Ed Brubaker's retelling of the origins of Marvel's best-known early heroes comes to an end in this beautifully illustrated if haphazardly-told issue. I'm very, very glad I read this book but if the goal was to make me want to read Captain America or the upcoming Namor: The First Mutant, it didn't especially succeed. Mainly it made me long for more historical comics and perhaps a starring role for the golden-age Angel.

Read on for more thoughts!

This issue was not one to which it was easy for me to form a uniform reaction. On the one hand, it was gorgeous as ever. Steve Epting's work has been wall-to-wall beautiful on this book, including the times when the more human, hand-drawn art style leads to what seem to be superficially inconsistent representations. If the art seemed imperfect here and there in comparison to today's digitally-perfect lines and curves it only added to the work's human, hand-crafted feel. The palette is a little muted in many places but the conscious choice to use brightness and color fairly sparingly helps recreate the feel of a cinematic flashback and simultaneously reinforces the alien otherness of such characters as the other mermen who cooperate with the Nazis.

It's also easy to like any book that has a squadron of superheroes in a retro-future flying ship defending Churchill from attack by foreign powers. That sort of reverse-engineered golden age flavor is smoky and I like it. Brubaker knows exactly the right buttons to push in the collective comics reading psyche to produce spine-tingling thrills and the wistful narration he writes is an only slightly modified version of the regret one hears in the narration of a crime story such as those Brubaker writes so very, very well.

On the other hand, as always seems to happen with these big crossover books, too much of the action gets saved up for the last issue and when everything happens at once none of it is executed to its full potential. All the business of Red and John Steele and the stuff happening in Europe gets kind of thrown aside in favor of telling us about the attack on Pearl Harbor and the role of Toro and the Human Torch in that fight. Touching though that is - and it is genuinely touching - it seems as though it trims as much meat as fat in trying to get to the "point" of the story by ignoring other, equally interesting characters. The whole last issue feels like rush-rush-rush to wrap things up so that Cap can meet up with the intended recipient of Angel's memoir.

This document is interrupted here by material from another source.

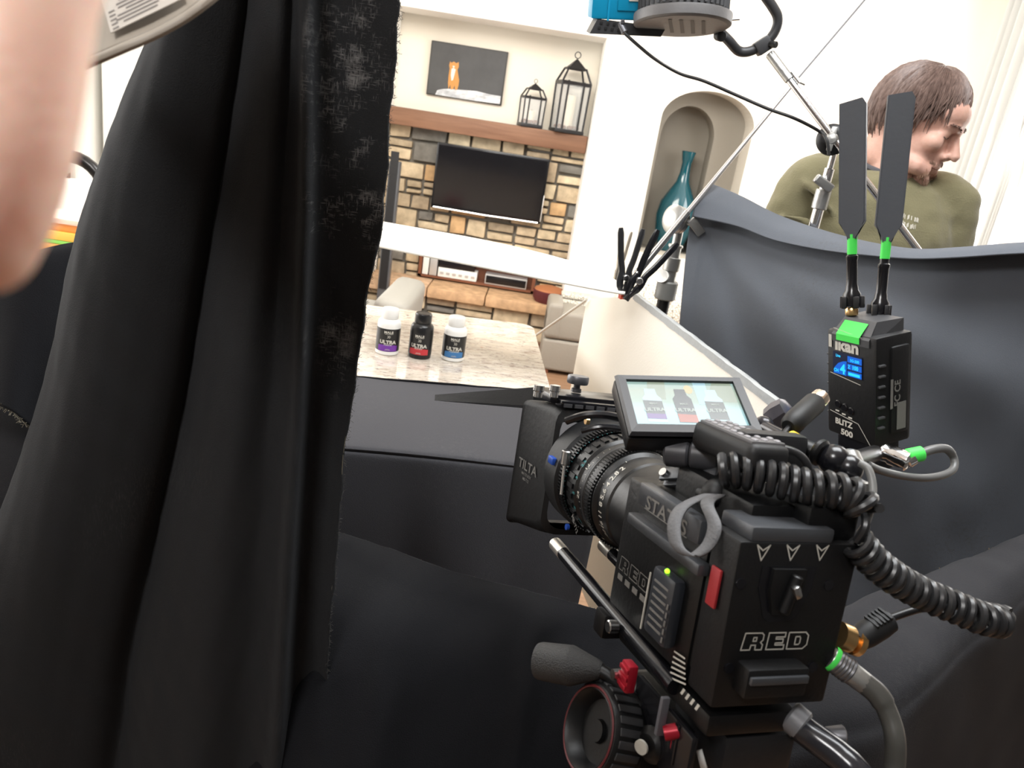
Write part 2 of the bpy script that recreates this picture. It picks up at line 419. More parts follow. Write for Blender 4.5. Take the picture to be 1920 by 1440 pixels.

I will be the first to say, by the way, that the character in whom I was most interested by the end is, in fact, Angel. That golden-age, normal-strength heroism is one of the things I most enjoy reading and a story of someone inspired to do what good they can, knowing the risks, knowing the odds, will get me every time. This book didn't make me want to go read relaunched Namor books or Captain America; it made me want an original series about the original Angel fighting crime in old New York. The final issue of course suggests that an updated, rebooted, continuity-maintaining Angel title might be in the works, and that's interesting to me, but if the point of an engaging and beautifully-illustrated historical work was to interest me in the now, I don't really understand the logic at work. It didn't make me want more now, it made me want more of then.